> **Brief**
Give only the number of lines in these records that contain the word "parts".

━━━ Given entries ━━━

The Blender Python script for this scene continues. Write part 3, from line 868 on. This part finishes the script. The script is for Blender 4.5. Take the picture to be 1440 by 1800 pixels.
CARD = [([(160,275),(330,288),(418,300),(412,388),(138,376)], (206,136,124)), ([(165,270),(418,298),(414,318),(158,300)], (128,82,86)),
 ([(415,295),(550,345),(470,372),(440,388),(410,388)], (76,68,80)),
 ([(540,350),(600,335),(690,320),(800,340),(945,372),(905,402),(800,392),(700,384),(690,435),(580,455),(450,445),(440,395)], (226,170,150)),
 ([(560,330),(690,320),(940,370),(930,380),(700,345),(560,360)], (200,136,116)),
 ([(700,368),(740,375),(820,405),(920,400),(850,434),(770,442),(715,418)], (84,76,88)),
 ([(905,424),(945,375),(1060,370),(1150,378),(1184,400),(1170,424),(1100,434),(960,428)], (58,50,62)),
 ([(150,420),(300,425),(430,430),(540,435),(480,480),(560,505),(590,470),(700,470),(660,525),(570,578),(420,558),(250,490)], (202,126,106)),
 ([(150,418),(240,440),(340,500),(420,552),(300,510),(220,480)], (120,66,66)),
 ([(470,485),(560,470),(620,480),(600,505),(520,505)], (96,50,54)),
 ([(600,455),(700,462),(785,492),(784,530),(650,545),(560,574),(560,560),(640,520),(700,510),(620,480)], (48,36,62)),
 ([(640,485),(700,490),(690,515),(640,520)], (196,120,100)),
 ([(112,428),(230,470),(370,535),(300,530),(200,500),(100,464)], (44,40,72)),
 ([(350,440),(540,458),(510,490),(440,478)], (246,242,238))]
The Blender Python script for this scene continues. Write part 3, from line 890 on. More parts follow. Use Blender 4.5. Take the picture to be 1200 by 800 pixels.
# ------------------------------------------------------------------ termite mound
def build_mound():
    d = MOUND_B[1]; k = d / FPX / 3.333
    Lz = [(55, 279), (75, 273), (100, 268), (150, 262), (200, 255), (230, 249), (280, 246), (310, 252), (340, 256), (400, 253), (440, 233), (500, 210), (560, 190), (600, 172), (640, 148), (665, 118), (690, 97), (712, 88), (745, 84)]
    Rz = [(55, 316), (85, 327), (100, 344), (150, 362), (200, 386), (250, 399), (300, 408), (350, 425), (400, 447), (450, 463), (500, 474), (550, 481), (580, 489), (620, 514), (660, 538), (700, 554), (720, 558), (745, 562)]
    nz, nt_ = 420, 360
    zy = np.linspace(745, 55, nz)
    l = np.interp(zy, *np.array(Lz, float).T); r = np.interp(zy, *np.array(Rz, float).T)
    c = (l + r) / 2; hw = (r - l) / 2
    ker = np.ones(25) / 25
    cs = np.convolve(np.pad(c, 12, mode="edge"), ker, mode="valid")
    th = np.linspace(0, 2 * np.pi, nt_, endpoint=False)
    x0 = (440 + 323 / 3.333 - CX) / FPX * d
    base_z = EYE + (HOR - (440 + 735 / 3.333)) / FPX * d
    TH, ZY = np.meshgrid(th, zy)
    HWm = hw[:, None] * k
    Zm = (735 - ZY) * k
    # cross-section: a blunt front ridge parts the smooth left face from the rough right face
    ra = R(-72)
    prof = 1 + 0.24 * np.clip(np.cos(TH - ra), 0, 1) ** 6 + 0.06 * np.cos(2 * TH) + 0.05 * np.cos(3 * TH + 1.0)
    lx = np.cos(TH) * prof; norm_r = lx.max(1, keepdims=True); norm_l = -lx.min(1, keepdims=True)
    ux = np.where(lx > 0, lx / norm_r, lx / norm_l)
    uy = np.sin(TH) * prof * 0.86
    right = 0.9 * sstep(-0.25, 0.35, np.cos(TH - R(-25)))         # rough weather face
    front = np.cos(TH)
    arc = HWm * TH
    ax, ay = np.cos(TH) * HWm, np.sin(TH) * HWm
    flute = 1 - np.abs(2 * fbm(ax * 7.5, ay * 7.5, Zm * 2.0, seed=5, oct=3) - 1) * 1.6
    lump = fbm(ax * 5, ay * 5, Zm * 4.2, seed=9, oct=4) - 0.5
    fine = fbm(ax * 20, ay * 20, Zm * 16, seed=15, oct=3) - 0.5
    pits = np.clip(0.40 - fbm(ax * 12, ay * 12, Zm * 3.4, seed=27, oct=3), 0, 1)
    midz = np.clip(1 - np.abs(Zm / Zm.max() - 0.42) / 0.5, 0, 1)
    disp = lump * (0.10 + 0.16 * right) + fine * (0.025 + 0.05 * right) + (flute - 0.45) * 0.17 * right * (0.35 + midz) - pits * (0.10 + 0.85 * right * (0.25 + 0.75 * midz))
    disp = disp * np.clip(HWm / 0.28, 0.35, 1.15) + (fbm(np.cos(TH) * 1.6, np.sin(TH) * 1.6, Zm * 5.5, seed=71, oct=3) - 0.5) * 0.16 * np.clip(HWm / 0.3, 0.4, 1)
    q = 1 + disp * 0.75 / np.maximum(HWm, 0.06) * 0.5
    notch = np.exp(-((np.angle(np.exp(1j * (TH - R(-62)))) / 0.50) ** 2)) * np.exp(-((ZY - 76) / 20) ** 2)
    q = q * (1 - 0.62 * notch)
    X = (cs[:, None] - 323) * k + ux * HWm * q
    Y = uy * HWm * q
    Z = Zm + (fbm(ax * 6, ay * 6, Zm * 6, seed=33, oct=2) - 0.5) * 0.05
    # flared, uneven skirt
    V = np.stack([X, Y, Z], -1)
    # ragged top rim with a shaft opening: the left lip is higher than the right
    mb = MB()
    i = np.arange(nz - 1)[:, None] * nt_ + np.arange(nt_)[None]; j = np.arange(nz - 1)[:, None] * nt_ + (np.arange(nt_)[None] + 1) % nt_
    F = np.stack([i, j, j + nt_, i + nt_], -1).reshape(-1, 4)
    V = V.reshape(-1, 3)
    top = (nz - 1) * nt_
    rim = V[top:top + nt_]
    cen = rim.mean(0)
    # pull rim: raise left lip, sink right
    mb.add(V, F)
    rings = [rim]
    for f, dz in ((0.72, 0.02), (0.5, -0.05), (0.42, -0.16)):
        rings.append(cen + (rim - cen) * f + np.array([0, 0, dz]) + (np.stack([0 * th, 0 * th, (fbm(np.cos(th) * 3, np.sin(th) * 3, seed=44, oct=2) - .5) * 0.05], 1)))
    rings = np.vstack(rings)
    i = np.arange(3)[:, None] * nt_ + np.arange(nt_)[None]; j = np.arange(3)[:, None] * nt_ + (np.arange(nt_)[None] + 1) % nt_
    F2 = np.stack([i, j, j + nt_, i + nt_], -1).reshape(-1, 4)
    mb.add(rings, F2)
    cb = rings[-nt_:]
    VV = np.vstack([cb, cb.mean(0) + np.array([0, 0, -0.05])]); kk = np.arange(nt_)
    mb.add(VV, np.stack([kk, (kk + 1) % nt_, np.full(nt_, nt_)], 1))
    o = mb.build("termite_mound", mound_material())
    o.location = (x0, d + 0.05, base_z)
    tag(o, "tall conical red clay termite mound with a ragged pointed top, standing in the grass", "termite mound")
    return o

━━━

> **Solved problem**
2